【前回の記事】「コピーに関係する、「レイアウト」の話を少々。(後編)〜編集デザインは、読み手の目線を「誘導」するもの〜」はこちら
このコラムも、いよいよ最終回を迎えました。最初の頃は、テレビCMや企業広告などのイメージ的なコピーと、通販コピーの「違い」について書き始めました。前者に対して、通販コピーはある程度の長文で読み手を「説得」するもの。だから、それぞれに書き方のコツがありますよ、と。その違いをできるだけ分かりやすく紐解いて、通販コピーを少しでも「売れる」原稿に仕上げましょうよ、と。でも回を重ねるごとに、だんだんと一つの事が気になってきました。それは、イメージコピーや通販コピーという前に、そもそも「広告」自体が消費者たちに避けられている…
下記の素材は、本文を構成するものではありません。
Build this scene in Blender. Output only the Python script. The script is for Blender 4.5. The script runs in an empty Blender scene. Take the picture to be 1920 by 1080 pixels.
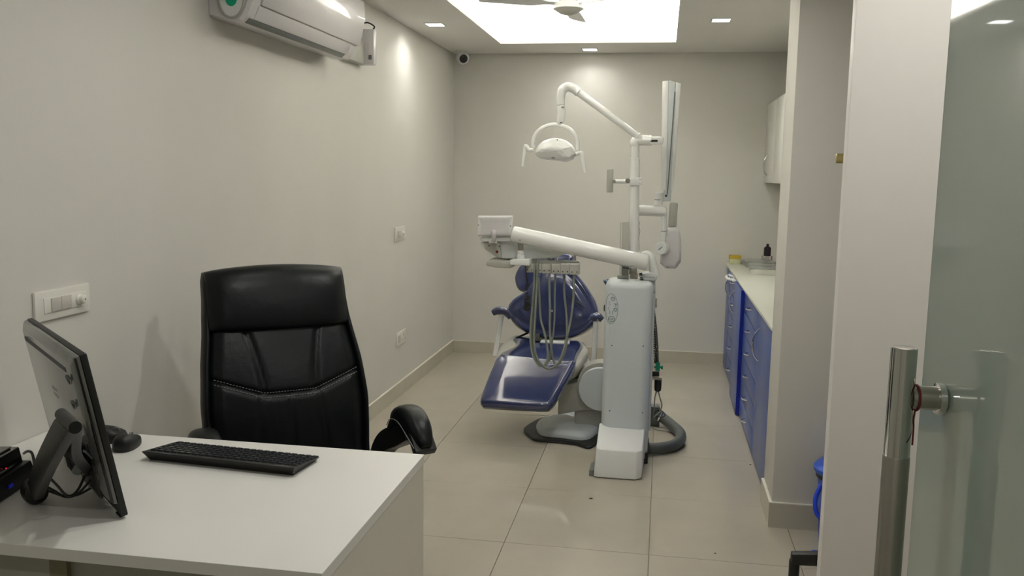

たとえば、ネット上のバナーがクリックされなくなってきたのは、それが一見で広告と識別できるからです。人によっては、最初からブロックをかけてバナー広告が表示されないように設定してしまいます。また最近では、新聞販売店に「折込みチラシ」を抜いて配達して欲しいという依頼が増えているそうです。家電メーカーはテレビCMを自動的にスキップして再生・録画できるDVDレコーダーを開発しようとしています(発売には「待った!」がかかったらしいですが)。どうして、そんなに皆で「広告」を避けようとするのか?
一つ、心当たりがあります。
僕はもともと「定期購読」型の通販カタログのコピーを書いていたので、読者は必ず読んでくれているものと思っていました。相手はいつものお馴染みさんだから、その人に向けて自然体で話しかけるように文章を綴ることができました。でも、自分で取り寄せる以外の広告(新聞広告とかDMとか…)の場合はちょっと勝手が違ってきます。コピーを書く方も読む方も初対面だし、しかも内容はモノやサービスを「買わせよう」とする駆け引き。すると、どうしてもヨソヨソしい語りかけになりがちです。たとえば、「あなたの元気で楽しい毎日のために〜」とか、「お客様ヘ日頃の感謝の気持ちを込めて〜」とか、ふつうの記事やお喋りならそんな言い方はしませんよね(そもそもそんな風に思ってないし…)。こういう広告的な慣用句は、知らぬ間に「広告っぽさ」の記号として消費者たちの記憶に擦り込まれています。そしてある時、そういうフレーズに出会った瞬間に思うのです。「なんだ、広告か」と。
それは「政治家っぽい言い方」とか「先生みたいなことを言う」などと揶揄されるのと似ています。話が正論すぎたり、建て前ばかりの内容だったりすると、「もう、ウンザリ。その先は聞きたくないよ!」と反応したくなります。同じような条件反射が、「広告っぽい」にもあるように感じるのです。